+++ Dataset rows
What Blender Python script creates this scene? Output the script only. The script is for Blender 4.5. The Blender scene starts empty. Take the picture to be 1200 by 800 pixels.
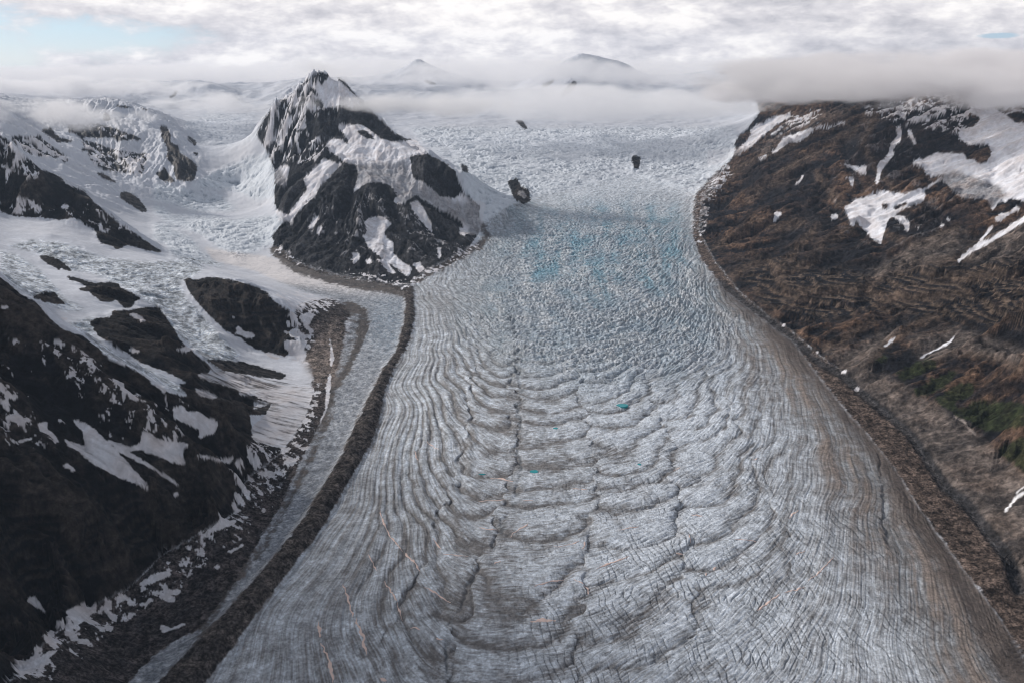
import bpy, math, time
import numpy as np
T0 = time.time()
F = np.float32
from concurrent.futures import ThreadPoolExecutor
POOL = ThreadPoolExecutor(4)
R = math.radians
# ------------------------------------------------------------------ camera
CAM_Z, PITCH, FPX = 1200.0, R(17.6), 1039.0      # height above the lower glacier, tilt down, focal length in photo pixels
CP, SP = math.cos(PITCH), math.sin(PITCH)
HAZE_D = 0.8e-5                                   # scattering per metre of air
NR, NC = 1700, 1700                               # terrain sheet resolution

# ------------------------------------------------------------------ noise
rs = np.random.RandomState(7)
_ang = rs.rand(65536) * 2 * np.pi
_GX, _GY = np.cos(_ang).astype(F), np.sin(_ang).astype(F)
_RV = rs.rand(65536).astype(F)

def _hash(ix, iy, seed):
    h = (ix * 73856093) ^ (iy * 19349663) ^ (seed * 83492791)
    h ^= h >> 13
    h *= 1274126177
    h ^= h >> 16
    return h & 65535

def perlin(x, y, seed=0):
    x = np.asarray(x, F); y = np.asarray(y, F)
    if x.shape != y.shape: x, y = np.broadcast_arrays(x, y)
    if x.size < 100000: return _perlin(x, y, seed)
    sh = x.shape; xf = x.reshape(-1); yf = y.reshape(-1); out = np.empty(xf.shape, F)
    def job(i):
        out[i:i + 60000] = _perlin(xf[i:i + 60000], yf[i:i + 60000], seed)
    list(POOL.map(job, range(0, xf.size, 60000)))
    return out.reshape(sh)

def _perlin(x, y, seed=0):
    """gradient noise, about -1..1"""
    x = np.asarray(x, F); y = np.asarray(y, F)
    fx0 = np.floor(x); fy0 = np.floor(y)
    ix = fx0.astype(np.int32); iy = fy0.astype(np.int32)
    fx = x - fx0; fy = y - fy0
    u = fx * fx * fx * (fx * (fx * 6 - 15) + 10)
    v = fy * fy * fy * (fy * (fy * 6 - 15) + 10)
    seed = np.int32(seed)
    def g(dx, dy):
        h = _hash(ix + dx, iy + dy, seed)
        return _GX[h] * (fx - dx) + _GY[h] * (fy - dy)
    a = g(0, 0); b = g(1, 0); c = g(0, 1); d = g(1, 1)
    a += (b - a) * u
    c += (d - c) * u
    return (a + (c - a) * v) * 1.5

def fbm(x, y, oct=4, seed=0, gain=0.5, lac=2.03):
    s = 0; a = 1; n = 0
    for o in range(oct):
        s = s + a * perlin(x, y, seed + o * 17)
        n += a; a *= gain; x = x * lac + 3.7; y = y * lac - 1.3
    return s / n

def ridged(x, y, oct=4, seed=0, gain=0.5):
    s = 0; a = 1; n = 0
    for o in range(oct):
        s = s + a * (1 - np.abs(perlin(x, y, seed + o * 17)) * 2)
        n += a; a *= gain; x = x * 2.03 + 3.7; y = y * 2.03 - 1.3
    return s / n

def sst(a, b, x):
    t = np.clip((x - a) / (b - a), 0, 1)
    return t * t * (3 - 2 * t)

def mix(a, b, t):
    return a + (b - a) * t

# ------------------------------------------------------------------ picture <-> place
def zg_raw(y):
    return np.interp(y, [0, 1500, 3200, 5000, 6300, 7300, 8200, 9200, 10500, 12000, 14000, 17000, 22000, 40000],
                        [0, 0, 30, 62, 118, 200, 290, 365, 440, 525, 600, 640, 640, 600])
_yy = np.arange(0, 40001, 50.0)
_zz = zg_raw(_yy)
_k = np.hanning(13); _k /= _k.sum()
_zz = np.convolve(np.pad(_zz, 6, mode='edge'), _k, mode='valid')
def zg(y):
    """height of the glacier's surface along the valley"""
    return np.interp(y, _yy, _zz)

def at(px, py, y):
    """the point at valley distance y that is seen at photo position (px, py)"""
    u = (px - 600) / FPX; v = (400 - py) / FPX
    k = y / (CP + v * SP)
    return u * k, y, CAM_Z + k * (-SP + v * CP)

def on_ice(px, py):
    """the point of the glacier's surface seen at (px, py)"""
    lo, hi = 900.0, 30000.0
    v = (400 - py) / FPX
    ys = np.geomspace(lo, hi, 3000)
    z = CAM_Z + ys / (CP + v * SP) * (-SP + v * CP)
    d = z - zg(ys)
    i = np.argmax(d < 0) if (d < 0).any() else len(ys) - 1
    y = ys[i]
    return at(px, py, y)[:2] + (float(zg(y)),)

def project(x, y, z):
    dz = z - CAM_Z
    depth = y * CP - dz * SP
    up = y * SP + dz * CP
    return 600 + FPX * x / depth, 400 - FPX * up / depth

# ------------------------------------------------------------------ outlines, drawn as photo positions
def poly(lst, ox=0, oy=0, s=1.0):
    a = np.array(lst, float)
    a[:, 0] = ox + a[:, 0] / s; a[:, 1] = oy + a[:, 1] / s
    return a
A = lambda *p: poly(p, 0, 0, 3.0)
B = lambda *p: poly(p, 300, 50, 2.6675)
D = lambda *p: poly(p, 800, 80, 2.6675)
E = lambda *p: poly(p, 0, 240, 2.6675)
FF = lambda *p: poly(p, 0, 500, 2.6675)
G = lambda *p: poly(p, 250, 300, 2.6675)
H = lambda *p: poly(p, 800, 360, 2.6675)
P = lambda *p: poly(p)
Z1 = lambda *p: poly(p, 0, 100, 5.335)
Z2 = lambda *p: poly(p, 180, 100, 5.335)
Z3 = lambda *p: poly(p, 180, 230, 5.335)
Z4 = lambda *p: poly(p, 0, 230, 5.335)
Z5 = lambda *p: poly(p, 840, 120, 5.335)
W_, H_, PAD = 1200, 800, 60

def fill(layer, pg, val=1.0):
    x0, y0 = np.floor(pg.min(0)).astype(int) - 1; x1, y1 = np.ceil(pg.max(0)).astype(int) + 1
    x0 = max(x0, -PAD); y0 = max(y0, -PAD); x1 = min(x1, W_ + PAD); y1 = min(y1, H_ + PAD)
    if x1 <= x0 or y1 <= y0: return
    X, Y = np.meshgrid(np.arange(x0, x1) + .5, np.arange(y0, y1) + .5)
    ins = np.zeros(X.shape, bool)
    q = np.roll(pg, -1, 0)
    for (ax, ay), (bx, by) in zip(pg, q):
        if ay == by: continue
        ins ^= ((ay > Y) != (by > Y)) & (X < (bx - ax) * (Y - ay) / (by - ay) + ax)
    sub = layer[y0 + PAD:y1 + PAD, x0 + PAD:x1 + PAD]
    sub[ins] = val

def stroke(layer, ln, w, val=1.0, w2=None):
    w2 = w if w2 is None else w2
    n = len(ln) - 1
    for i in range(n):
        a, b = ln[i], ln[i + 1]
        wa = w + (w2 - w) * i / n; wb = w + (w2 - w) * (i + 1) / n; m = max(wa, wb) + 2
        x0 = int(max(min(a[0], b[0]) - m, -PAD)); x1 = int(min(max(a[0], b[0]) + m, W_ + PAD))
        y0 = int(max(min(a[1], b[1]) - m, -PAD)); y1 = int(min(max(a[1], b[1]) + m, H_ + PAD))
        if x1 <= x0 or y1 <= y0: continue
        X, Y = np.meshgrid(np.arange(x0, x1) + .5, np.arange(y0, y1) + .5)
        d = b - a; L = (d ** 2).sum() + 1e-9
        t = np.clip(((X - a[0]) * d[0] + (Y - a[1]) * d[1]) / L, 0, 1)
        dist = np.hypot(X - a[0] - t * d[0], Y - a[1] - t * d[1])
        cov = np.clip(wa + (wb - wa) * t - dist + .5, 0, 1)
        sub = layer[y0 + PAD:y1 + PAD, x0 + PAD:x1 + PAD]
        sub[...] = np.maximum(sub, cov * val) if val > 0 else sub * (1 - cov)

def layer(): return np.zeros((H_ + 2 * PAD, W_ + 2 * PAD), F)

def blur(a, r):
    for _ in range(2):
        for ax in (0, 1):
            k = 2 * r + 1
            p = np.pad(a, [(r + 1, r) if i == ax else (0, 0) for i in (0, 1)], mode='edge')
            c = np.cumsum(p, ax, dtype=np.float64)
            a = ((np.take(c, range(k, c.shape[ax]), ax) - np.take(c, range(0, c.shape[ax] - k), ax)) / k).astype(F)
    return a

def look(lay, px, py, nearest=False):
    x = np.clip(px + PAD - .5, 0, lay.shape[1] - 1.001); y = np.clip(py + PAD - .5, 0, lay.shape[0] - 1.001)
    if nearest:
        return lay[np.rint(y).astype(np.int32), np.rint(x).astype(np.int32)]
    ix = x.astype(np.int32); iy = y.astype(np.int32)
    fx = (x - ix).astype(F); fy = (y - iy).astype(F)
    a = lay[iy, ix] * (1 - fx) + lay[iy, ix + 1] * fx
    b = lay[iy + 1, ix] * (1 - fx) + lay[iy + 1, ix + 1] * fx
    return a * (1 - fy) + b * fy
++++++
+++ Dataset rows
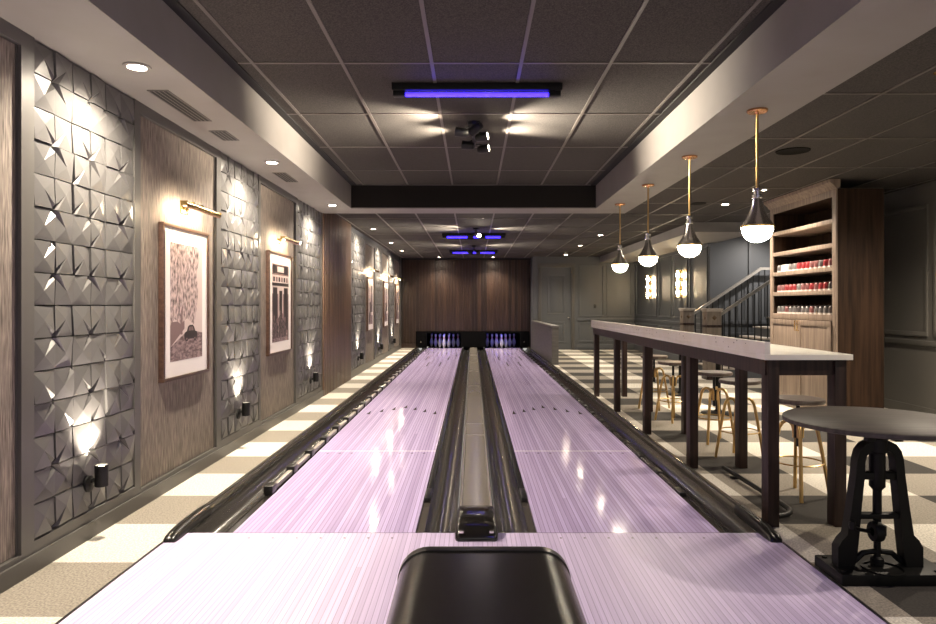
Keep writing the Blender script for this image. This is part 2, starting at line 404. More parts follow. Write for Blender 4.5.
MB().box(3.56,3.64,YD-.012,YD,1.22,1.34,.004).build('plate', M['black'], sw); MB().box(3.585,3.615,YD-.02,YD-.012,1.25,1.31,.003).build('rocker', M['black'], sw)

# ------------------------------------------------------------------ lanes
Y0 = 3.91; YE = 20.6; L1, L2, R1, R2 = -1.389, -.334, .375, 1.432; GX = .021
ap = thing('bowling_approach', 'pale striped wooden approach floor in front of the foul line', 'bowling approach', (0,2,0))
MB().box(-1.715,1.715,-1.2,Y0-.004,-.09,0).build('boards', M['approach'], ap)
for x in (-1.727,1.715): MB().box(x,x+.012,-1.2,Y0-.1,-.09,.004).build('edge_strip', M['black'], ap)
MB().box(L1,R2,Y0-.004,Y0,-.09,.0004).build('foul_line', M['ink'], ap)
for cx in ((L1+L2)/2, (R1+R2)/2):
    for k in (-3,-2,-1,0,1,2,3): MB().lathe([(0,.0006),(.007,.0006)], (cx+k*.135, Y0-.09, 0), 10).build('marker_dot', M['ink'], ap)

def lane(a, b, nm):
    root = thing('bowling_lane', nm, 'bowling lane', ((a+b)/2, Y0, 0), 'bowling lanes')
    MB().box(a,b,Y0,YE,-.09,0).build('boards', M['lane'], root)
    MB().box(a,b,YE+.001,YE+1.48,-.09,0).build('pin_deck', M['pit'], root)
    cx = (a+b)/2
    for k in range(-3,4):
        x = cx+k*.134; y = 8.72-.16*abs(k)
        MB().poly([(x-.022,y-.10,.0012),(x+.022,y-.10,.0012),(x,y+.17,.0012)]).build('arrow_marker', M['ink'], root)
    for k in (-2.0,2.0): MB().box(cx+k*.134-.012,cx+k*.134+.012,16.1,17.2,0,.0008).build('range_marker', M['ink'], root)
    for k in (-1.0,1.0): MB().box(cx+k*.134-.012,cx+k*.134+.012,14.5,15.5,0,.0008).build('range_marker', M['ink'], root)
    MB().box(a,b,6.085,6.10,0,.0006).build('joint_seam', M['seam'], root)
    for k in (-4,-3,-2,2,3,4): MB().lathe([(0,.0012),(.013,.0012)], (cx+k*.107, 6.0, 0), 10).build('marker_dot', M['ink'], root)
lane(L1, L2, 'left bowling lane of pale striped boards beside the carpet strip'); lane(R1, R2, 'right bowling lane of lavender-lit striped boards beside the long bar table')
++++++
Drop the images and output only the lines from the one that contains "What Blender Python" to the one that contains "return out.reshape(sh)", both included.

What Blender Python script creates this scene? Output the script only. The script is for Blender 4.5. The Blender scene starts empty. Take the picture to be 1200 by 800 pixels.
import bpy, math, time
import numpy as np
T0 = time.time()
F = np.float32
from concurrent.futures import ThreadPoolExecutor
POOL = ThreadPoolExecutor(4)
R = math.radians
# ------------------------------------------------------------------ camera
CAM_Z, PITCH, FPX = 1200.0, R(17.6), 1039.0      # height above the lower glacier, tilt down, focal length in photo pixels
CP, SP = math.cos(PITCH), math.sin(PITCH)
HAZE_D = 0.8e-5                                   # scattering per metre of air
NR, NC = 1700, 1700                               # terrain sheet resolution

# ------------------------------------------------------------------ noise
rs = np.random.RandomState(7)
_ang = rs.rand(65536) * 2 * np.pi
_GX, _GY = np.cos(_ang).astype(F), np.sin(_ang).astype(F)
_RV = rs.rand(65536).astype(F)

def _hash(ix, iy, seed):
    h = (ix * 73856093) ^ (iy * 19349663) ^ (seed * 83492791)
    h ^= h >> 13
    h *= 1274126177
    h ^= h >> 16
    return h & 65535

def perlin(x, y, seed=0):
    x = np.asarray(x, F); y = np.asarray(y, F)
    if x.shape != y.shape: x, y = np.broadcast_arrays(x, y)
    if x.size < 100000: return _perlin(x, y, seed)
    sh = x.shape; xf = x.reshape(-1); yf = y.reshape(-1); out = np.empty(xf.shape, F)
    def job(i):
        out[i:i + 60000] = _perlin(xf[i:i + 60000], yf[i:i + 60000], seed)
    list(POOL.map(job, range(0, xf.size, 60000)))
    return out.reshape(sh)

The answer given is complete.